Science

CERN sheds light on lack of antimatter

Scientists at the world's biggest atom smasher have found further reasons for the apparent lack of antimatter in the universe.

Researchers closer to explaining why universe has substance

Researchers at the Large Hadron Collider near Geneva have spotted a particle that sheds some light on why the universe is filled with matter, and is not just an empty husk. (Martial Trezzini/Associated Press)

Scientists at the world's biggest atom smasher have found further reasons for the apparent lack of antimatter in the universe.

A team working with data from CERN's Large Hadron Collider says it has discovered a particle that decays unevenly into matter and antimatter.

The lab near Geneva said Wednesday that the particle called "B0s" is the fourth sub-atomic particle known to prefer matter over antimatter.

The research addresses the fundamental question of why the universe is filled with matter — stars, planets and even the building blocks of life — and is not just an empty husk.

It is theorized that matter and antimatter were created in equal measure when the universe formed during the Big Bang, but that the latter quickly became very scarce. Scientists have long suspected there must be a difference between how matter and antimatter are formed.

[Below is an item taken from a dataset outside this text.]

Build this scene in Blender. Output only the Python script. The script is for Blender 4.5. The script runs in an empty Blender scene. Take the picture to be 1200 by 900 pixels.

Unfortunately, though B0s tends not to break down into antimatter, it is not enough to explain the universe’s over-abundance of matter.

The data accounts for roughly a galaxy’s worth of matter, not half a universe’s, said one researcher.

The discovery of the first matter-antimatter asymmetry earned two scientists at Brookhaven Laboratory in New York a Nobel Prize in 1980.

Team spokesman Pierluigi Campana said the find was predicted by the standard model of physics but "some interesting discrepancies demand more detailed studies."